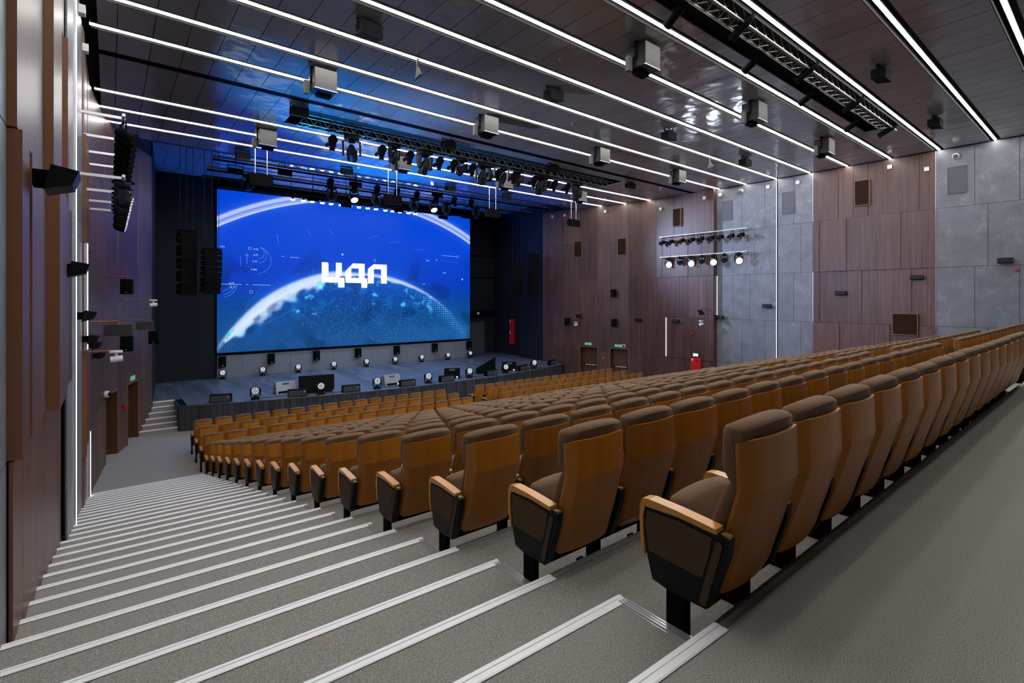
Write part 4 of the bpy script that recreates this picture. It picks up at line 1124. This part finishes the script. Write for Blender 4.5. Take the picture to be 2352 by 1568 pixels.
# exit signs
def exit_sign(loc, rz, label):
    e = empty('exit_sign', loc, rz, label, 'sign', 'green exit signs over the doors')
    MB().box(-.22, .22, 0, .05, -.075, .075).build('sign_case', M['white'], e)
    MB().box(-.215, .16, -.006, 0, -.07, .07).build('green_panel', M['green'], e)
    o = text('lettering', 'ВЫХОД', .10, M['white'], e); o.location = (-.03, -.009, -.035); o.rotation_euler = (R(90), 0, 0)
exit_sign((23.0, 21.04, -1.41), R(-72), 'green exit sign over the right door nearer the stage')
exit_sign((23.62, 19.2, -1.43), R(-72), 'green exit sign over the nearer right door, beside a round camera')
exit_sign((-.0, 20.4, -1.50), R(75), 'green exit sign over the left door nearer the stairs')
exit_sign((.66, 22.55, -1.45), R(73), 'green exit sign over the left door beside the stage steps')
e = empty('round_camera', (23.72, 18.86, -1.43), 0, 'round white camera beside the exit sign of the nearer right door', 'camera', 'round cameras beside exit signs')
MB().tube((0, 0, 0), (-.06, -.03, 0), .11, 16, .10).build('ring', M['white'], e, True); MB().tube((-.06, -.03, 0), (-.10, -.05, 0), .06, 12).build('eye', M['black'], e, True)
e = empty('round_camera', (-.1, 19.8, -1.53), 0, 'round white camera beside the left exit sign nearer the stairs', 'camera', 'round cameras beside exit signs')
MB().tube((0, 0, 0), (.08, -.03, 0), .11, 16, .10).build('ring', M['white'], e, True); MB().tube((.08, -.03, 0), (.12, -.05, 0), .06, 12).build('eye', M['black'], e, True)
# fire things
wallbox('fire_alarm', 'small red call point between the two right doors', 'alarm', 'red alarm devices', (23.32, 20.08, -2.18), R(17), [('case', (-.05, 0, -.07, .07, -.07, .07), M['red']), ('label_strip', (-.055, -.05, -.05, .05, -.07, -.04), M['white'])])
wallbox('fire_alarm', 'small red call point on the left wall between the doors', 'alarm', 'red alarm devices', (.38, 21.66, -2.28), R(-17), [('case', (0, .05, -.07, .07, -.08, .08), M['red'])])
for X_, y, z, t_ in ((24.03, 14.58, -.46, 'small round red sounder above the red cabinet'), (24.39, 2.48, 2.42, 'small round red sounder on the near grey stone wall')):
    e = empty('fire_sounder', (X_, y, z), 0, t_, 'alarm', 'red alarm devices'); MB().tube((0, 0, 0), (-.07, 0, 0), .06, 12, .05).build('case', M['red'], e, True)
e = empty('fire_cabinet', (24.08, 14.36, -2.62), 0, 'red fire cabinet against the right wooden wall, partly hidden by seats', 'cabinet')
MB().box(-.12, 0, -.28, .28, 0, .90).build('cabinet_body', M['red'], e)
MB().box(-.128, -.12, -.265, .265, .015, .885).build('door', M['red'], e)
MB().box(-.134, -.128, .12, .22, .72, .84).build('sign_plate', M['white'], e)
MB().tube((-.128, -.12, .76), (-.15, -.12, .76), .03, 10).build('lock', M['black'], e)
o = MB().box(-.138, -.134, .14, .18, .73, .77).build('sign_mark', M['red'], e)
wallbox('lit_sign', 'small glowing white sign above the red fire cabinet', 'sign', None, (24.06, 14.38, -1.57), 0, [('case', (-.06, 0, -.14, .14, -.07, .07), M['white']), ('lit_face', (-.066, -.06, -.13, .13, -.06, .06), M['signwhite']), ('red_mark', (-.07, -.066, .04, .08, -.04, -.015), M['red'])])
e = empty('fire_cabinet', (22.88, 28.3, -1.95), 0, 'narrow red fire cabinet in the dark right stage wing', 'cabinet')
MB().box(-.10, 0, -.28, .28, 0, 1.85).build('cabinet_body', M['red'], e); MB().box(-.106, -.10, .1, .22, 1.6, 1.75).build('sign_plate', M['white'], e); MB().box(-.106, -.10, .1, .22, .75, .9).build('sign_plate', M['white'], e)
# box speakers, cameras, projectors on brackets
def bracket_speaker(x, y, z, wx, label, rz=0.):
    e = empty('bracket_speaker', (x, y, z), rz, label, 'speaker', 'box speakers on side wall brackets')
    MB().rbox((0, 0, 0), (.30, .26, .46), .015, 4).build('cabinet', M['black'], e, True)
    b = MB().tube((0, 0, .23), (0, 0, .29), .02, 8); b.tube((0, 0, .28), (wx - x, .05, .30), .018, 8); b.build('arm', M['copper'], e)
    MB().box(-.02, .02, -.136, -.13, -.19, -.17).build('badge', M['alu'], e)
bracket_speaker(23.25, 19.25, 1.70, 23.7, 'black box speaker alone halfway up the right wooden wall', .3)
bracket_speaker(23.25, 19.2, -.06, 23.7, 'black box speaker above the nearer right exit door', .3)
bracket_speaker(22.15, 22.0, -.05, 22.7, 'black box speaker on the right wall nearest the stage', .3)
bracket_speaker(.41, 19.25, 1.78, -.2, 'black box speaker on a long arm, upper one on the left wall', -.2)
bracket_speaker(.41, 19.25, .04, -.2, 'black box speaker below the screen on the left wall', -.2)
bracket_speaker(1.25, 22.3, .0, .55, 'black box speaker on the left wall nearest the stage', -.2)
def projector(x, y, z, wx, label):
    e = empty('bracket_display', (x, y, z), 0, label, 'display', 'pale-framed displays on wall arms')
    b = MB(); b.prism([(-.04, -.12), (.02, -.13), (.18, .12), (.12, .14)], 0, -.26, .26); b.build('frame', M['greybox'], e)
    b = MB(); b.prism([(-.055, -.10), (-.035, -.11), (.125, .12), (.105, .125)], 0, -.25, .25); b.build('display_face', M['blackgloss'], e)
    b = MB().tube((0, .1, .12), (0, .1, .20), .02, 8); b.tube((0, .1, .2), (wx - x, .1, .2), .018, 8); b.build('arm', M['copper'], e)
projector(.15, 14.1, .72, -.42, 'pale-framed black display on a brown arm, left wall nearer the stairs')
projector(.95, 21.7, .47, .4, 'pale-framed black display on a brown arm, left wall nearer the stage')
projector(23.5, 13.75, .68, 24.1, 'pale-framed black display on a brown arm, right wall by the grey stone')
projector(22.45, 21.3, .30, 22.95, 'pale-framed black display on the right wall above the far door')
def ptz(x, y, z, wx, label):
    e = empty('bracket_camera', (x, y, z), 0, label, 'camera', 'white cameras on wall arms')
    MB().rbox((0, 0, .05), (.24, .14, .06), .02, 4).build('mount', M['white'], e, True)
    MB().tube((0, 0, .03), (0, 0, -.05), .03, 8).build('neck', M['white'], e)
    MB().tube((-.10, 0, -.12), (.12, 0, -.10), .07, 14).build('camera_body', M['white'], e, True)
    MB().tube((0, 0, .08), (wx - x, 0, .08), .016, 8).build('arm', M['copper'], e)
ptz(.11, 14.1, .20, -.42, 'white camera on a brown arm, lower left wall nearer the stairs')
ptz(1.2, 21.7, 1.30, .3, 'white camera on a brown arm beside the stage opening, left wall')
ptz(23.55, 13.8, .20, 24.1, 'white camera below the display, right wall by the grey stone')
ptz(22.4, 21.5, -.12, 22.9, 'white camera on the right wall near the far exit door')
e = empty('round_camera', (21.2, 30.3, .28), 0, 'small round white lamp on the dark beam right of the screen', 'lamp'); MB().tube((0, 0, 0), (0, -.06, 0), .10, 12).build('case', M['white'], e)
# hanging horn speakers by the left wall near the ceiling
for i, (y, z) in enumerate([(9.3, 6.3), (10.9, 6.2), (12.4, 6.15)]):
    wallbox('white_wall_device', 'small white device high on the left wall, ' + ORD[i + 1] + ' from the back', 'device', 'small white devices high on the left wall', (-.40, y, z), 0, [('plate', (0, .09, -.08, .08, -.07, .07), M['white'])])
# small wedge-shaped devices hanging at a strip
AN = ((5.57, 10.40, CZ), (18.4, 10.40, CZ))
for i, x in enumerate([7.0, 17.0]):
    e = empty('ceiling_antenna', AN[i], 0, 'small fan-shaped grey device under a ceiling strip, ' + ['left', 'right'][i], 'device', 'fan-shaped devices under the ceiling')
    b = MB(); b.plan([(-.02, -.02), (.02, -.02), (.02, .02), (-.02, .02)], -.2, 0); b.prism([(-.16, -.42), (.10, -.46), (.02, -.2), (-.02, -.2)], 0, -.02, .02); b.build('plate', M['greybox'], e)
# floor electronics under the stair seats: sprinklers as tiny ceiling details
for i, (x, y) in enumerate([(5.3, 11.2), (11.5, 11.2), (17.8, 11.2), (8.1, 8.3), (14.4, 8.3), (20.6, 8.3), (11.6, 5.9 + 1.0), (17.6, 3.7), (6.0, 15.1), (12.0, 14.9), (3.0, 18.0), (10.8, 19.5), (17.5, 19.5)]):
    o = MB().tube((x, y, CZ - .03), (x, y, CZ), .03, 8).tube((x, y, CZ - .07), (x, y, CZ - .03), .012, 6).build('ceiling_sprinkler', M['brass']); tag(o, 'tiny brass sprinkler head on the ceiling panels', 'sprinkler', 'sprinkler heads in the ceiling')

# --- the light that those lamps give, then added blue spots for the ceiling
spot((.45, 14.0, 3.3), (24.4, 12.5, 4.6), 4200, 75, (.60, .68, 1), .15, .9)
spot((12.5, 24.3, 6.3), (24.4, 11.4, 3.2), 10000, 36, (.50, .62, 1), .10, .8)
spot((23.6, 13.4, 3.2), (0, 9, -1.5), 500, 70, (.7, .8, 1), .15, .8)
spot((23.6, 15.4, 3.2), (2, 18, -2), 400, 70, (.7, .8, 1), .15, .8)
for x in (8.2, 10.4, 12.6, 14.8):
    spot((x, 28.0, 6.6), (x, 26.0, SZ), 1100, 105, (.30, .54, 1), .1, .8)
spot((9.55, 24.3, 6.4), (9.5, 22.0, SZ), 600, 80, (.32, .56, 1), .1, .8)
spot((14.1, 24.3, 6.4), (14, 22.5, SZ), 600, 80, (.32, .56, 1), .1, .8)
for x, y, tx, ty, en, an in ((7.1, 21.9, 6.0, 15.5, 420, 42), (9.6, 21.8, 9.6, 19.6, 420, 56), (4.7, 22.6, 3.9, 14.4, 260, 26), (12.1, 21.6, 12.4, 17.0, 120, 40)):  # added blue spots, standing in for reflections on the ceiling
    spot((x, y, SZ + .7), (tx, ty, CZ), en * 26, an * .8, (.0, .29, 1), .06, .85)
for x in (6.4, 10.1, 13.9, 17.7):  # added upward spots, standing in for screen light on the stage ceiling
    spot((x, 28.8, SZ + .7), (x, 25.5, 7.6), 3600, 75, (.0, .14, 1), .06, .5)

•••

__Stated exercise__.
In the listing above, find each line with the word "that" and copy it.

__The solution__.
Write part 4 of the bpy script that recreates this picture. It picks up at line 1124. This part finishes the script. Write for Blender 4.5. Take the picture to be 2352 by 1568 pixels.
# --- the light that those lamps give, then added blue spots for the ceiling